Imagine this. Cars that not only drive themselves, but also manage themselves, find paying customers for rides and send profits back to the stakeholder organisation that funded their existence.

All the technology needed to do this exists today.

  • The driverless vehicle is a reality.
  • Uber has pioneered a computing platform and app that puts chauffeurs and customers in contact with each other while also guaranteeing payment for rides.
  • Smart locks which allow mobile phone users to immediately access vehicles after making a payment exist.
  • Electric vehicles can be recharged by being parked over an inductive charging plate in the ground. Tesla also plans to launch smart-charging autonomous robots.

Decentralised autonomy

The stake-holding organisation that is both decentralised and autonomous is called a DAO - a decentralised autonomous organisation.

Once all the necessary code for the autonomous vehicle is written, it can be inscribed as a series of smart contracts on a blockchain. There it remains immutable and unfalsifiable, recording transactions, distributing profits according to smart contract terms, and making sure the vehicles regularly check themselves in for service and safety checks.

The decentralised autonomous organisation is governed by smart contracts and exists on a blockchain. There is no CEO, no single person who can dictate what activities will be undertaken, which investments made or how the rules of the organisation will evolve. Rather, these matters are decided by the members of the organisation who participate by buying tokens issued by the organisation.


So, can we now hit the blockchain highway and drive off in a new paradigm of automotive transport? Not so fast.

The technology may be available but the legal context is still unclear. Before crowing about how decentralised systems like DAOs let people break free of state fetters, it would be good to remember that the absence of a clear legal structure can also work against DAOs.

As a DAO is a virtual entity, it relies on physical providers to get things done. These providers may create for the DAO - as in writing smart contract code to recover profits from rides or manage vehicle maintenance - or provide for the DAO.

However, a DAO (currently) has no standard legal status. This can cut several ways:

  • If the software applications or vehicle in question are unreliable or dysfunctional, the DAO cannot take legal action to recover money spent on them.
  • If the cars run amok and mow down prized flowerbeds or worse, the absence of legal status for the DAO may turn into unlimited legal liability for the participants (no matter what the smart contract says).

Additional challenges include the difficulties of changing smart contract code if it has bugs. DAOs may also be interpreted by national governments in different ways, such as the SEC ruling in the United States that DAOs were in violation of regulations on financial securities. Other DAOs  have had to face similar problems. However, in many cases, other DAOs have remained in the virtual world, trading digital coins or digital content.

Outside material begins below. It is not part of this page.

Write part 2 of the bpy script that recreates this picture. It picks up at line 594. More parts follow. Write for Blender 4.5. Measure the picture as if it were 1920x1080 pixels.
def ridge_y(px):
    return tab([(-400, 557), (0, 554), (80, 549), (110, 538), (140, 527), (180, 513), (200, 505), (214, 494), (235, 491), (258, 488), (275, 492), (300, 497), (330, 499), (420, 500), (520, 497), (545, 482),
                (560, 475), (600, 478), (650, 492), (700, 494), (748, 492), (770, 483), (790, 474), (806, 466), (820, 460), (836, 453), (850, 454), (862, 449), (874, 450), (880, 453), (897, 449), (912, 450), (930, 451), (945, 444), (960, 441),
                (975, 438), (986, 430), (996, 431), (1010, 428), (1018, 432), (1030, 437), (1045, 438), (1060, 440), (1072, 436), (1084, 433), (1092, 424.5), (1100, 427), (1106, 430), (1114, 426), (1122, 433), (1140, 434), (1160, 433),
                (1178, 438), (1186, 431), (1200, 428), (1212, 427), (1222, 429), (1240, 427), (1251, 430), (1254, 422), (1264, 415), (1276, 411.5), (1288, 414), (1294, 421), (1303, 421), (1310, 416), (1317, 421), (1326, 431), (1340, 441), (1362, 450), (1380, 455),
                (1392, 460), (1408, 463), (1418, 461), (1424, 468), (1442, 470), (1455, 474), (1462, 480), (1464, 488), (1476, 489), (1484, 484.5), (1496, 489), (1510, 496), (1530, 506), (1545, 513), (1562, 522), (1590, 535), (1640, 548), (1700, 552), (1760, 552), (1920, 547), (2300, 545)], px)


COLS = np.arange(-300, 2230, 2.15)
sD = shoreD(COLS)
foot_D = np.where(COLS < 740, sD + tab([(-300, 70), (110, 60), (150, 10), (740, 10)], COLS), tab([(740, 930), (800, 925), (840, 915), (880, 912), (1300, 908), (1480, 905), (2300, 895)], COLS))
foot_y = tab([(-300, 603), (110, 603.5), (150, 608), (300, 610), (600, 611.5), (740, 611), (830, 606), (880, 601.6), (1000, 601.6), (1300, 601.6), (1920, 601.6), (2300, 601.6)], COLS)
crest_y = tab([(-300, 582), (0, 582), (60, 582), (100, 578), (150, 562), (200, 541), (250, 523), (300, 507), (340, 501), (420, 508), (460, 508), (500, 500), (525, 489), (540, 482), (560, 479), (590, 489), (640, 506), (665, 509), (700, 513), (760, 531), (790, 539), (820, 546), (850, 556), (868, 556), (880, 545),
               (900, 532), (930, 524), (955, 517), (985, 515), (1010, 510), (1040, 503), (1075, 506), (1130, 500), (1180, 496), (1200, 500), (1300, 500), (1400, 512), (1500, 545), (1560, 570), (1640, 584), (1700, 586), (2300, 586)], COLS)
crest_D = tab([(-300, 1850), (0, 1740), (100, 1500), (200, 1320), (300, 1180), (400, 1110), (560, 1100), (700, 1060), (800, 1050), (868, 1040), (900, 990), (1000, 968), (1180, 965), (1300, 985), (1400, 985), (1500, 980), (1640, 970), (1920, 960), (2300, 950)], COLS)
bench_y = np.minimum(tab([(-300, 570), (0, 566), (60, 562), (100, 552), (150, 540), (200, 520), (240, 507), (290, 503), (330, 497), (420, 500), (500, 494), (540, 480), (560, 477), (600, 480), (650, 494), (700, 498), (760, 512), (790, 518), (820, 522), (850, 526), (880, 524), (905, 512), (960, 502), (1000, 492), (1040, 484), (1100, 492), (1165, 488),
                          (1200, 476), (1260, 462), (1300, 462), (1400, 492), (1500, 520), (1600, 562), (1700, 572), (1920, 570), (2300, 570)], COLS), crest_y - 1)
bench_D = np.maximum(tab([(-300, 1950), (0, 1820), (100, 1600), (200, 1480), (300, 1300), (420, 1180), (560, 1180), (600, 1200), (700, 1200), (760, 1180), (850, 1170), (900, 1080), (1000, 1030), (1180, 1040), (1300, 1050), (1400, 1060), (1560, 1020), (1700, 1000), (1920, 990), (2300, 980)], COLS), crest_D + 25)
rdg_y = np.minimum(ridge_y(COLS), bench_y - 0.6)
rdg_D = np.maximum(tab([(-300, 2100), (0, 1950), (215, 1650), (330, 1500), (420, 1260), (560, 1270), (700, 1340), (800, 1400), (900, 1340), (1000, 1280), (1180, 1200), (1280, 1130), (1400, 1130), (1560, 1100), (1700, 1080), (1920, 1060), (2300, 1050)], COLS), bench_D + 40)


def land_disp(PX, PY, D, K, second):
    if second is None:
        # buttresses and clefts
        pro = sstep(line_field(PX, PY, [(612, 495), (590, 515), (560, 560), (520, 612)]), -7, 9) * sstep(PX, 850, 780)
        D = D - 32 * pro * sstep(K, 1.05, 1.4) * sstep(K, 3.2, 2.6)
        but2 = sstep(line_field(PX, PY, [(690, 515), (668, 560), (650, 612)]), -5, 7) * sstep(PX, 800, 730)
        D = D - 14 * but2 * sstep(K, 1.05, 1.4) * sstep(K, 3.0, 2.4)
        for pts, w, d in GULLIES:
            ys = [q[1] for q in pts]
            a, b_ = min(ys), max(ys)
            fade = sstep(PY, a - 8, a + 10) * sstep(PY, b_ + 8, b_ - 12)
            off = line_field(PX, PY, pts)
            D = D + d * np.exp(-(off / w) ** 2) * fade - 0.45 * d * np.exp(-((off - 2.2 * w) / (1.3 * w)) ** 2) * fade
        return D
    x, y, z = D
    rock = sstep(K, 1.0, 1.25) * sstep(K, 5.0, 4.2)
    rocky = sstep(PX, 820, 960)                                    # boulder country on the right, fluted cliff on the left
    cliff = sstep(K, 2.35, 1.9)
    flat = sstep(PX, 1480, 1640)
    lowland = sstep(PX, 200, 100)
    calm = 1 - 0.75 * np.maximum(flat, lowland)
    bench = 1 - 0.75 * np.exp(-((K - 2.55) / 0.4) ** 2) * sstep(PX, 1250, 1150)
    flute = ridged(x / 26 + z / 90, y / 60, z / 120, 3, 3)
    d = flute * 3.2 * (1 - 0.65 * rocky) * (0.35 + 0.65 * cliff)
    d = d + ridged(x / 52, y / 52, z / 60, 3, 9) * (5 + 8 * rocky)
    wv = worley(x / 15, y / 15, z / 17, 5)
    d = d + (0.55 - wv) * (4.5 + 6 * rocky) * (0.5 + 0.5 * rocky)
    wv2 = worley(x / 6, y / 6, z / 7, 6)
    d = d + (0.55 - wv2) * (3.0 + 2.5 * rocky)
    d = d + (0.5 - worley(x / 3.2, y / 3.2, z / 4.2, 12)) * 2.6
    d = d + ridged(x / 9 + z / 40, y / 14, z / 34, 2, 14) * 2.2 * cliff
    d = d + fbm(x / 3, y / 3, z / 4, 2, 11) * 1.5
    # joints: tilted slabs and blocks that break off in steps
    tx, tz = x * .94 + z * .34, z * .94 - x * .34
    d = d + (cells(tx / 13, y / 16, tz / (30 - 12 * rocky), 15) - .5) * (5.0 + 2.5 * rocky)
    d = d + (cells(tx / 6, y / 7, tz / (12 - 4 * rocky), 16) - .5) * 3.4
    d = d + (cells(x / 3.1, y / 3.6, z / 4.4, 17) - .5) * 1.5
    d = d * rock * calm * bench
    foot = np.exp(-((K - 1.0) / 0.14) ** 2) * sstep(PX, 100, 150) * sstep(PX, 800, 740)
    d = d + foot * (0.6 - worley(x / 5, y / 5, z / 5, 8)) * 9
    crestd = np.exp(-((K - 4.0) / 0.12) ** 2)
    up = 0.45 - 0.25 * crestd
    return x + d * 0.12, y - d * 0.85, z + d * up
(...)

By comparison, a DAO for vehicles crosses over into the physical world, where many things can change. Anyone who has experienced the two environments of business IT - dealing largely with virtual data structures - and industrial IT -or OT (operational technology) controlling anything from real-world production lines to power grids - will know how different they can be. A DAO for vehicles will likely be more complex than a DAO for cryptocurrencies.

In summary, certain issues still need to be ironed out, even if they are not insurmountable. Yet when this is done, decentralised autonomous vehicles, or dare I say it, DAVs, could become blueprints for similar initiatives to invest in any other asset you can think of, whether for private, commercial, or industrial use.